Re: 60hz filament hum from high wall voltage?

Post by R.G. »

LOUDthud wrote: Thu Apr 06, 2023 5:39 am In the USA there is supposed to be a ground wire at the power pole connected to that center tap of the 240V. Each "customer" is supposed to also ground the center tap at the incoming breaker panel. In my city, they caught a guy that was going around to power poles cutting off the safety ground (it's only #10 or #8 AWG) with a hatchet to steal the ground wire and sell it for scrap.
Yeah.
I read about a guy found dead at a power pole on a country road. He had been cutting the ground wires on successive poles, tying the wire to the bumper of his pickup, then pulling off as much of it as he could before the wire broke. Loss of the distributed grounding let leakage build up and his last (!) ground wire was hot with a KV or so.

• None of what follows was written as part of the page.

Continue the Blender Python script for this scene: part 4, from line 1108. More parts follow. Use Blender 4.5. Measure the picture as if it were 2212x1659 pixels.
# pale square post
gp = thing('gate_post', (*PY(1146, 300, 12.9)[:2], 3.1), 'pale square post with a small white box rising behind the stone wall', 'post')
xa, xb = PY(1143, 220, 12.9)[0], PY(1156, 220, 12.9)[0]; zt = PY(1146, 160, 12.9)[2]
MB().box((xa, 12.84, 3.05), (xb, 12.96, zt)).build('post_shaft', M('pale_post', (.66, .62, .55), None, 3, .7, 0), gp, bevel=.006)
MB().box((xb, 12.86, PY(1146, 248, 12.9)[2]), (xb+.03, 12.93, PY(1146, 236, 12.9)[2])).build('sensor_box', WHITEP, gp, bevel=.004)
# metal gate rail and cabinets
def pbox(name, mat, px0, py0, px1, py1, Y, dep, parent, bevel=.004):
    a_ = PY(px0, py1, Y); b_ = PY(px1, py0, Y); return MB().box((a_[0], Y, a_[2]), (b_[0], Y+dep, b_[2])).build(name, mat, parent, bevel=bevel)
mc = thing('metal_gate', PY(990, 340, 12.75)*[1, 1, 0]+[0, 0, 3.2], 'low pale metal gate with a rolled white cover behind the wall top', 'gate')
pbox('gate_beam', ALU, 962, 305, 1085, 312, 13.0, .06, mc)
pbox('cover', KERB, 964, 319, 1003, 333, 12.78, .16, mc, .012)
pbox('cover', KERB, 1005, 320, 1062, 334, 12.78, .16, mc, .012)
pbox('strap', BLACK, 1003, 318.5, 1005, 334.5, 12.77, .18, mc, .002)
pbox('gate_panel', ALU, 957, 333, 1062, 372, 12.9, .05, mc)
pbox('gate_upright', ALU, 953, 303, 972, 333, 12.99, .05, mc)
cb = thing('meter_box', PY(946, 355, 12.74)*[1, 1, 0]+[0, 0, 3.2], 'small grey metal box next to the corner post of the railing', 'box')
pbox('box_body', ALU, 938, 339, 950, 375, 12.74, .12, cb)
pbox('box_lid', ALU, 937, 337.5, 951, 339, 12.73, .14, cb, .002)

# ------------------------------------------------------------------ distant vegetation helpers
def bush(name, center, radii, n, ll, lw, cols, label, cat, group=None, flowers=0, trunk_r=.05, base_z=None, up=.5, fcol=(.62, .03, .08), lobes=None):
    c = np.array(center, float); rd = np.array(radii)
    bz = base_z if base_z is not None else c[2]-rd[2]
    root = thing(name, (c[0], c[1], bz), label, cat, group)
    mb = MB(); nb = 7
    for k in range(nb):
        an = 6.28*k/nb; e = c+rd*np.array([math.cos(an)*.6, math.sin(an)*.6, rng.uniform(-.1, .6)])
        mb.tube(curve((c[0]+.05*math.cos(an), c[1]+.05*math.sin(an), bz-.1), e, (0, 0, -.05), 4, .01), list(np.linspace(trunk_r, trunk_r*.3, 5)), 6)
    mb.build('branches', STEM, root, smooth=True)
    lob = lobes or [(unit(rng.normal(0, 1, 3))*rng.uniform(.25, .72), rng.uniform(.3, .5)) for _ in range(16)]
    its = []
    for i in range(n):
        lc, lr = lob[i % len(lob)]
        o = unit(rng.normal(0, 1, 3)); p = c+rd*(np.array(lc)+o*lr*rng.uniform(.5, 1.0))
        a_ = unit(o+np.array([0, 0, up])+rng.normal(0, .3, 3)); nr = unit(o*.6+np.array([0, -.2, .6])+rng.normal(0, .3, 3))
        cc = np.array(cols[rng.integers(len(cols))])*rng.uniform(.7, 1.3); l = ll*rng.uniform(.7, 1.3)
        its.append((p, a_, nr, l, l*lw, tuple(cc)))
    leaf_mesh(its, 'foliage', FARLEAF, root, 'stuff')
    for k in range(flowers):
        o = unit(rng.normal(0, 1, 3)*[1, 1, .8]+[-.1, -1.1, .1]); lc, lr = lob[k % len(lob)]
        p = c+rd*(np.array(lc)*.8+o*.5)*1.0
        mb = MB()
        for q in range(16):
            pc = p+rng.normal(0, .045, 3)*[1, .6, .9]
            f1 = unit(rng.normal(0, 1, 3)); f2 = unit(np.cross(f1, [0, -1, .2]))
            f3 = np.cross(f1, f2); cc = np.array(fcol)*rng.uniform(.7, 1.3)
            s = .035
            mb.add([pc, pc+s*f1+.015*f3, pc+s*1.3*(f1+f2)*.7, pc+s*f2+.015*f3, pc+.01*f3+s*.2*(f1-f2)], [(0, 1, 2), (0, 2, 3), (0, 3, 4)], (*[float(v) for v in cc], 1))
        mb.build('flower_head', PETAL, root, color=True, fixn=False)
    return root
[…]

A real issue in older buildings and especially old, beer-soaked electrical supply in moldy bars is gradual corrosion in the distribution box, where the incoming, usually aluminum, center tap from the pole gets high impedance AND the connection to the building ground rod gets high impedance. The voltage at any one outlet can be almost anything between a few tens of volts and nearly 240.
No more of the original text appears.